Copy the data that follows, character for character, minus the pictures.

Provided material:
--------------------------------

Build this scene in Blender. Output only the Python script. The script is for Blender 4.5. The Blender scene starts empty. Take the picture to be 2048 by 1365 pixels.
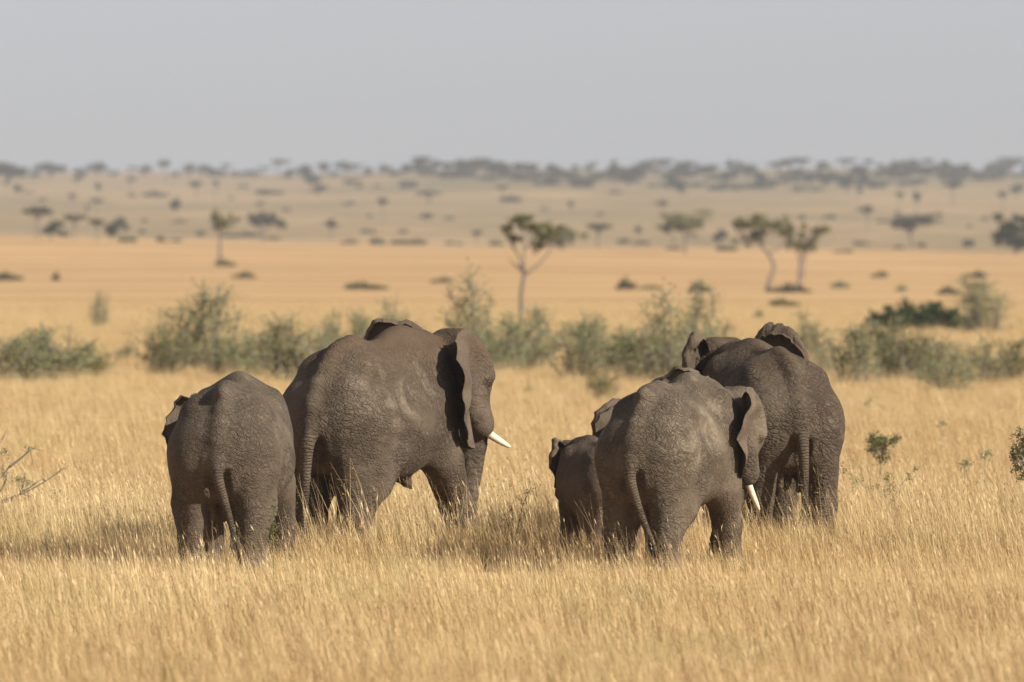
import bpy, math, random, os
import numpy as np

R = math.radians
random.seed(7)
rng = np.random.default_rng(7)
SC = bpy.context.scene
COL = SC.collection

# ------------------------------------------------------------------ camera, light, exposure
W_PX, H_PX = 2048.0, 1365.0
FOCAL, SENSOR = 300.0, 36.0
FPX = FOCAL / SENSOR * W_PX          # focal length in photo pixels
CAM_H = 3.6                          # eye height above the plain (standing on a vehicle)
HORIZON_PY = 505.0                   # level line of the camera in the photo
SUN_EL, SUN_AZ = 31.0, 31.0          # elevation; degrees behind the camera's right hand

cam_d = bpy.data.cameras.new('camera')
cam = bpy.data.objects.new('camera', cam_d)
COL.objects.link(cam)
cam.location = (0, 0, CAM_H)
cam.rotation_euler = (R(90) - math.atan((H_PX / 2 - HORIZON_PY) / FPX), 0, 0)
cam_d.lens = FOCAL
cam_d.sensor_width = SENSOR
cam_d.clip_start = 1.0
cam_d.clip_end = 20000.0
cam_d.dof.use_dof = True
cam_d.dof.focus_distance = 97.5
cam_d.dof.aperture_fstop = 2.9
SC.camera = cam

world = bpy.data.worlds.new('World')
SC.world = world
world.use_nodes = True
wn, wl = world.node_tree.nodes, world.node_tree.links
wn.clear()
w_out = wn.new('ShaderNodeOutputWorld')
w_bg = wn.new('ShaderNodeBackground')
w_sky = wn.new('ShaderNodeTexSky')
w_sky.sky_type = 'NISHITA'
w_sky.sun_disc = False
w_sky.sun_elevation = R(SUN_EL)
w_sky.sun_rotation = R(90 + SUN_AZ)
w_sky.altitude = 1500
w_sky.air_density = 1.0
w_sky.dust_density = 2.5
w_sky.ozone_density = 1.5
w_hs = wn.new('ShaderNodeHueSaturation')
w_hs.inputs['Saturation'].default_value = 0.30
w_tint = wn.new('ShaderNodeMix')
w_tint.data_type = 'RGBA'; w_tint.blend_type = 'MULTIPLY'
w_tint.inputs[0].default_value = 1.0
w_tint.inputs[7].default_value = (0.965, 0.975, 1.06, 1)      # milky, slightly blue haze sky
wl.new(w_sky.outputs[0], w_hs.inputs['Color'])
wl.new(w_hs.outputs[0], w_tint.inputs[6])
wl.new(w_tint.outputs[2], w_bg.inputs['Color'])
w_bg.inputs['Strength'].default_value = 0.072
wl.new(w_bg.outputs[0], w_out.inputs['Surface'])

sun_d = bpy.data.lights.new('sun', 'SUN')
sun_d.energy = 5.0
sun_d.angle = R(0.6)
sun_d.color = (1.0, 0.93, 0.82)
sun = bpy.data.objects.new('sun', sun_d)
COL.objects.link(sun)
_ce, _se = math.cos(R(SUN_EL)), math.sin(R(SUN_EL))
SUN_DIR = (math.cos(R(SUN_AZ)) * _ce, -math.sin(R(SUN_AZ)) * _ce, _se)
from mathutils import Vector, Matrix, Euler
sun.rotation_euler = Vector(SUN_DIR).to_track_quat('Z', 'Y').to_euler()
sun.location = (40, -20, 60)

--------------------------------

Response to the exercise:
Build this scene in Blender. Output only the Python script. The script is for Blender 4.5. The Blender scene starts empty. Take the picture to be 2048 by 1365 pixels.
import bpy, math, random, os
import numpy as np

R = math.radians
random.seed(7)
rng = np.random.default_rng(7)
SC = bpy.context.scene
COL = SC.collection

# ------------------------------------------------------------------ camera, light, exposure
W_PX, H_PX = 2048.0, 1365.0
FOCAL, SENSOR = 300.0, 36.0
FPX = FOCAL / SENSOR * W_PX          # focal length in photo pixels
CAM_H = 3.6                          # eye height above the plain (standing on a vehicle)
HORIZON_PY = 505.0                   # level line of the camera in the photo
SUN_EL, SUN_AZ = 31.0, 31.0          # elevation; degrees behind the camera's right hand

cam_d = bpy.data.cameras.new('camera')
cam = bpy.data.objects.new('camera', cam_d)
COL.objects.link(cam)
cam.location = (0, 0, CAM_H)
cam.rotation_euler = (R(90) - math.atan((H_PX / 2 - HORIZON_PY) / FPX), 0, 0)
cam_d.lens = FOCAL
cam_d.sensor_width = SENSOR
cam_d.clip_start = 1.0
cam_d.clip_end = 20000.0
cam_d.dof.use_dof = True
cam_d.dof.focus_distance = 97.5
cam_d.dof.aperture_fstop = 2.9
SC.camera = cam

world = bpy.data.worlds.new('World')
SC.world = world
world.use_nodes = True
wn, wl = world.node_tree.nodes, world.node_tree.links
wn.clear()
w_out = wn.new('ShaderNodeOutputWorld')
w_bg = wn.new('ShaderNodeBackground')
w_sky = wn.new('ShaderNodeTexSky')
w_sky.sky_type = 'NISHITA'
w_sky.sun_disc = False
w_sky.sun_elevation = R(SUN_EL)
w_sky.sun_rotation = R(90 + SUN_AZ)
w_sky.altitude = 1500
w_sky.air_density = 1.0
w_sky.dust_density = 2.5
w_sky.ozone_density = 1.5
w_hs = wn.new('ShaderNodeHueSaturation')
w_hs.inputs['Saturation'].default_value = 0.30
w_tint = wn.new('ShaderNodeMix')
w_tint.data_type = 'RGBA'; w_tint.blend_type = 'MULTIPLY'
w_tint.inputs[0].default_value = 1.0
w_tint.inputs[7].default_value = (0.965, 0.975, 1.06, 1)      # milky, slightly blue haze sky
wl.new(w_sky.outputs[0], w_hs.inputs['Color'])
wl.new(w_hs.outputs[0], w_tint.inputs[6])
wl.new(w_tint.outputs[2], w_bg.inputs['Color'])
w_bg.inputs['Strength'].default_value = 0.072
wl.new(w_bg.outputs[0], w_out.inputs['Surface'])

sun_d = bpy.data.lights.new('sun', 'SUN')
sun_d.energy = 5.0
sun_d.angle = R(0.6)
sun_d.color = (1.0, 0.93, 0.82)
sun = bpy.data.objects.new('sun', sun_d)
COL.objects.link(sun)
_ce, _se = math.cos(R(SUN_EL)), math.sin(R(SUN_EL))
SUN_DIR = (math.cos(R(SUN_AZ)) * _ce, -math.sin(R(SUN_AZ)) * _ce, _se)
from mathutils import Vector, Matrix, Euler
sun.rotation_euler = Vector(SUN_DIR).to_track_quat('Z', 'Y').to_euler()
sun.location = (40, -20, 60)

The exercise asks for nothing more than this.